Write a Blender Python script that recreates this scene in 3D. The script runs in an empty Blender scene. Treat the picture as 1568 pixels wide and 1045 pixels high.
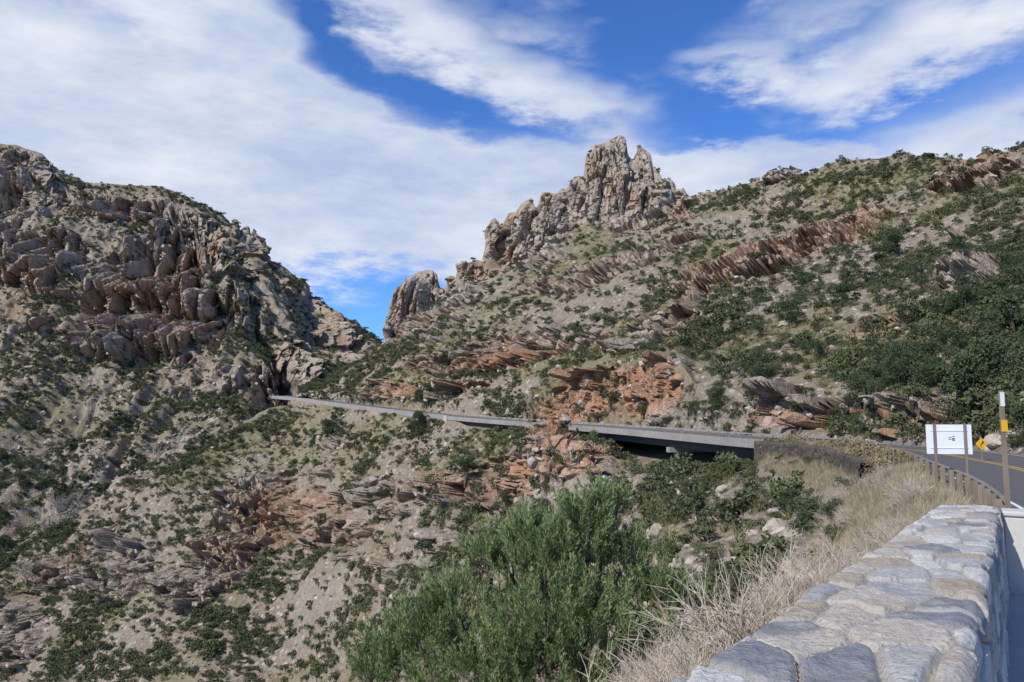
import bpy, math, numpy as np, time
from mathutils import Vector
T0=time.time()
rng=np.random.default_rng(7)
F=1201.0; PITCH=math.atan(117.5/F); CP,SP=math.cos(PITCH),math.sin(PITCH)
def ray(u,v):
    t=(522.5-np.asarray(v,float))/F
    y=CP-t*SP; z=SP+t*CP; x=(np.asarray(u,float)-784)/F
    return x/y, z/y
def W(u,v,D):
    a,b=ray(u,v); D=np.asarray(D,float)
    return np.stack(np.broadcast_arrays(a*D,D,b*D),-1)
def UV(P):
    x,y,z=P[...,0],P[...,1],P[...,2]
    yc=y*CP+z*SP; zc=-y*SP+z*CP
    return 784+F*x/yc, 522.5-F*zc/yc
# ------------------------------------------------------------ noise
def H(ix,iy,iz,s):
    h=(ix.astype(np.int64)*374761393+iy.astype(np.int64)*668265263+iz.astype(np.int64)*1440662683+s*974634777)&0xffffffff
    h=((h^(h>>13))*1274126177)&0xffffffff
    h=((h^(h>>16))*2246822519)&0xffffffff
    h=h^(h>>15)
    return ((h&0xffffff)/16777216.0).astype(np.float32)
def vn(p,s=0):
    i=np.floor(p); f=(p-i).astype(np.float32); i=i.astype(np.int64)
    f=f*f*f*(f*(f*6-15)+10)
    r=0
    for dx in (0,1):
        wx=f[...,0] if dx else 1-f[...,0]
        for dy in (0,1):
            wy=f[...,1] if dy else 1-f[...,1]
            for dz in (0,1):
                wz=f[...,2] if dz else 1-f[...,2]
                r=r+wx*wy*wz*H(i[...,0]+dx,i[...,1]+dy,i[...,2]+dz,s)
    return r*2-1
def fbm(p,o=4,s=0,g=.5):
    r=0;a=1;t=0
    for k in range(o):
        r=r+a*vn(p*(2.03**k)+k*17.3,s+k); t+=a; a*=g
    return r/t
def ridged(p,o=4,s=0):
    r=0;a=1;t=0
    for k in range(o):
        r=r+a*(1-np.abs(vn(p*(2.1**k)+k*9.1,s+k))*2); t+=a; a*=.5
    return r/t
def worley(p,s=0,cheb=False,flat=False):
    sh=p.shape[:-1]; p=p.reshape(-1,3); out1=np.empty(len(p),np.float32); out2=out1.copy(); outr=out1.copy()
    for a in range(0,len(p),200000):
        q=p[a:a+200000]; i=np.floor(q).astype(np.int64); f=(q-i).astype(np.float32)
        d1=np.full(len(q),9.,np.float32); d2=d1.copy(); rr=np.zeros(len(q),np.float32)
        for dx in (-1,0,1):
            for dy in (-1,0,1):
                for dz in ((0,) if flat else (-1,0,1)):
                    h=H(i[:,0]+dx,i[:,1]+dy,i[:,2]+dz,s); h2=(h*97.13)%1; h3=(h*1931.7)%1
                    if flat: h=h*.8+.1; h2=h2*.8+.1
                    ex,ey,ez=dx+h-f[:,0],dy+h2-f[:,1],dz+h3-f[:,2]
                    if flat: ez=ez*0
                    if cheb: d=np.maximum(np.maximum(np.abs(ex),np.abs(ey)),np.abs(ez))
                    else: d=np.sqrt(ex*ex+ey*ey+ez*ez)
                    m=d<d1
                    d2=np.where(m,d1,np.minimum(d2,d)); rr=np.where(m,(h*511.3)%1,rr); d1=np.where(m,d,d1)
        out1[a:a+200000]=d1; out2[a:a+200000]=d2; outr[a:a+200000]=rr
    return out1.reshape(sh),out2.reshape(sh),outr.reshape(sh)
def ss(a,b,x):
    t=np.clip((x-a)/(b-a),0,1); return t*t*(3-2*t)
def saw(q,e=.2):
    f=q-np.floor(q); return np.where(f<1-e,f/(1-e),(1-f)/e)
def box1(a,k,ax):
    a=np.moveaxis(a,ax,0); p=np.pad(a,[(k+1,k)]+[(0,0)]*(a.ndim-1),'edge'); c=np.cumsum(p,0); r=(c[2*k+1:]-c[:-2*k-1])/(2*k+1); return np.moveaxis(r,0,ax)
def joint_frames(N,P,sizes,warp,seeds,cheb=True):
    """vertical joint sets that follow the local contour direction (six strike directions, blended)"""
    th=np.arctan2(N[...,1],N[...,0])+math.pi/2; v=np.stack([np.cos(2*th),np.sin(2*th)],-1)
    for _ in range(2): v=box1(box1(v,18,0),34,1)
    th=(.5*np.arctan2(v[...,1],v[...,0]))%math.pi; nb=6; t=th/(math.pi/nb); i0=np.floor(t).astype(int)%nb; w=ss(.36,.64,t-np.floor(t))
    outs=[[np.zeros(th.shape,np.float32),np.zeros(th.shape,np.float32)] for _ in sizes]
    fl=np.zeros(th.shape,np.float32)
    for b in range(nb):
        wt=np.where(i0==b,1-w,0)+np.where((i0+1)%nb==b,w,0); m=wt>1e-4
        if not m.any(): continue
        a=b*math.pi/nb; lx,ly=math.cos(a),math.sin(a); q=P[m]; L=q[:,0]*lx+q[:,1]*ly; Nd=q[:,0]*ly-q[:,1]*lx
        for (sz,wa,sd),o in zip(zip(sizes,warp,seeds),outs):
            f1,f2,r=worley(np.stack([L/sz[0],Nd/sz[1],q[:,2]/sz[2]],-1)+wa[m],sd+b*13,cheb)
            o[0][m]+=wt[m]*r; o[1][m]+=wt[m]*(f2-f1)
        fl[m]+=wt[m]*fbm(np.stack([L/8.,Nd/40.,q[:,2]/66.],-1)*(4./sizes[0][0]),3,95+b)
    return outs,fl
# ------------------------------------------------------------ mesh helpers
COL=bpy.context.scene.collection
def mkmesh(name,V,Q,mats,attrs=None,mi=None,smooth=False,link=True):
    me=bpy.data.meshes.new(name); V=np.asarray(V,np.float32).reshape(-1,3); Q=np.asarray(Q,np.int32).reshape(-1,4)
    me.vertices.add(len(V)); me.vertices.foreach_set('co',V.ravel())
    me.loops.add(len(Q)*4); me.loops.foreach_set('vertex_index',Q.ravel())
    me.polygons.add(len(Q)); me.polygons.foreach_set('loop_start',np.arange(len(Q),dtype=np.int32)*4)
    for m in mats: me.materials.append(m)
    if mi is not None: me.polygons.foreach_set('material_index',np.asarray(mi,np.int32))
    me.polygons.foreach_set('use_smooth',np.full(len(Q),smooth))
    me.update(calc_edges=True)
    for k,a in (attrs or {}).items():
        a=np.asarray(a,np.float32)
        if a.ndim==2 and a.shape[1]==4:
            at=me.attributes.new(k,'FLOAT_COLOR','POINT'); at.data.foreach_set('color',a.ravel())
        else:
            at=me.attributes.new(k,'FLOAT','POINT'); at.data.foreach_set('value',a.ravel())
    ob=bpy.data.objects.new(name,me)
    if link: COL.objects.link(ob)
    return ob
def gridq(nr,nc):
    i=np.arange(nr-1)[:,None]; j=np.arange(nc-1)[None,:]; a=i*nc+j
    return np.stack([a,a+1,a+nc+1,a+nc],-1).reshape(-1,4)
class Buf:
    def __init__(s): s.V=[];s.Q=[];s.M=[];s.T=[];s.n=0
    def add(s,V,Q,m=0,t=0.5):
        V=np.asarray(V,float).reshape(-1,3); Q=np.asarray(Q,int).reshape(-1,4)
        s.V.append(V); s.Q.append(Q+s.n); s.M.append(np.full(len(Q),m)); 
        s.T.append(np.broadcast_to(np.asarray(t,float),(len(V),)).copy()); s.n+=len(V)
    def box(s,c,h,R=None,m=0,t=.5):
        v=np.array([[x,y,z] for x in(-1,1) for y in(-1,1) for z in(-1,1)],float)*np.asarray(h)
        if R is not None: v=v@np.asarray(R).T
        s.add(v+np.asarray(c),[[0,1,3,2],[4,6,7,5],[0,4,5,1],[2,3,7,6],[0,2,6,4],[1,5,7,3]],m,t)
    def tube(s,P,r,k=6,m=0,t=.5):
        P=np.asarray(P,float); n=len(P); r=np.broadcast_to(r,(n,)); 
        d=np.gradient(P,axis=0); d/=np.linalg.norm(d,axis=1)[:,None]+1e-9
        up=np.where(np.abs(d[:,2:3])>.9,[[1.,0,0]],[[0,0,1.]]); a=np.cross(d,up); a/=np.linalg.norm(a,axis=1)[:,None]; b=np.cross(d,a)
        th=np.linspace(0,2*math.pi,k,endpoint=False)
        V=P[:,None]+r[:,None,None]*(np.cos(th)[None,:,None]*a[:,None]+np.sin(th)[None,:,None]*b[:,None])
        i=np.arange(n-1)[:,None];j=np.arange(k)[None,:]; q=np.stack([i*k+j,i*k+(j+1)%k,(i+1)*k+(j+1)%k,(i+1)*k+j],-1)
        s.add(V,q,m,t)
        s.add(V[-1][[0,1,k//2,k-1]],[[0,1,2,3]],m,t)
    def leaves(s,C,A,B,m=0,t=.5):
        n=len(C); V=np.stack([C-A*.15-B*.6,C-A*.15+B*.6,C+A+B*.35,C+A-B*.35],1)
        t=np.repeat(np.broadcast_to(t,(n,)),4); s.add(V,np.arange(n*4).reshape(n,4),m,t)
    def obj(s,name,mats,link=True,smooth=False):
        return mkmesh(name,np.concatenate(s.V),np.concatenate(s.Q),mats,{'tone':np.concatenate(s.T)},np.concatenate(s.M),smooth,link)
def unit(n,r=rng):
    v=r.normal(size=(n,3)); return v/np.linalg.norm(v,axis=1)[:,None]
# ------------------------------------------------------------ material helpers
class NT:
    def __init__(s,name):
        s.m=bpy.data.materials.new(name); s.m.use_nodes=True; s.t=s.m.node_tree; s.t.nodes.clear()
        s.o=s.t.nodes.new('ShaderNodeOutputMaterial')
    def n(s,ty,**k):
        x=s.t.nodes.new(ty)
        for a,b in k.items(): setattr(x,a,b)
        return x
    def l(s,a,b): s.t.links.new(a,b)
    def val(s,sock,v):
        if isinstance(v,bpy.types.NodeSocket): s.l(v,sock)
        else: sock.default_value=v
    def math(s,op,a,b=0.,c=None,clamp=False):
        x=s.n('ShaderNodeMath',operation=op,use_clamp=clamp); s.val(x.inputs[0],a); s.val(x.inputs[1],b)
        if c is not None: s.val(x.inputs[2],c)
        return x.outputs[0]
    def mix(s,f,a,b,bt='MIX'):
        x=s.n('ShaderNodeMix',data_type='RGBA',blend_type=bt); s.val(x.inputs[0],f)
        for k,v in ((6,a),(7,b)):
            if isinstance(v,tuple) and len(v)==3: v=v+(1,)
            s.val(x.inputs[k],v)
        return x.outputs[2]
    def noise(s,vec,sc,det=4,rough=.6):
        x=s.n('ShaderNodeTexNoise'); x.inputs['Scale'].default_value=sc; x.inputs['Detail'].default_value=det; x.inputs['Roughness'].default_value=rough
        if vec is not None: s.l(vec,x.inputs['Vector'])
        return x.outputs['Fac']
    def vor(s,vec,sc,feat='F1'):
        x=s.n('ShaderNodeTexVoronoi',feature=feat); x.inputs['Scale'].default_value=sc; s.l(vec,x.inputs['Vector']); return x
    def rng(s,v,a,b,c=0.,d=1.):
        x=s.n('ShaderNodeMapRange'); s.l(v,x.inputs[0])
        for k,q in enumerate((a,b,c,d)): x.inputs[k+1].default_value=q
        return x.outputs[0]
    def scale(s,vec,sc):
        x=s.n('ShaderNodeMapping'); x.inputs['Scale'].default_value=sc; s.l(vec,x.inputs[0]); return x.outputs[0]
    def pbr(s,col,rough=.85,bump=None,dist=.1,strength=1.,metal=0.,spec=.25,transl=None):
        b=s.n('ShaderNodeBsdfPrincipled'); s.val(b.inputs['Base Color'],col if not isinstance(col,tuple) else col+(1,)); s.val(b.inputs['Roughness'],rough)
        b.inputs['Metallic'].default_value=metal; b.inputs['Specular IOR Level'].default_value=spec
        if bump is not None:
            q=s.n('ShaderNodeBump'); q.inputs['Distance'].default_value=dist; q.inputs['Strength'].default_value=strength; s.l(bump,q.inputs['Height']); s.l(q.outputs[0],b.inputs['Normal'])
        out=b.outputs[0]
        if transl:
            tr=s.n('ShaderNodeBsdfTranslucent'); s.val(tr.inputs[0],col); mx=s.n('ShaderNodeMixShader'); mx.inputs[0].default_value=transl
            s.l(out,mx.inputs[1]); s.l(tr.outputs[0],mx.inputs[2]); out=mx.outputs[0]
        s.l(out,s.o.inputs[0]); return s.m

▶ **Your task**
Copy each line from the data above that includes "empty".

▶ **Expected answer**
Write a Blender Python script that recreates this scene in 3D. The script runs in an empty Blender scene. Treat the picture as 1568 pixels wide and 1045 pixels high.
    sh=p.shape[:-1]; p=p.reshape(-1,3); out1=np.empty(len(p),np.float32); out2=out1.copy(); outr=out1.copy()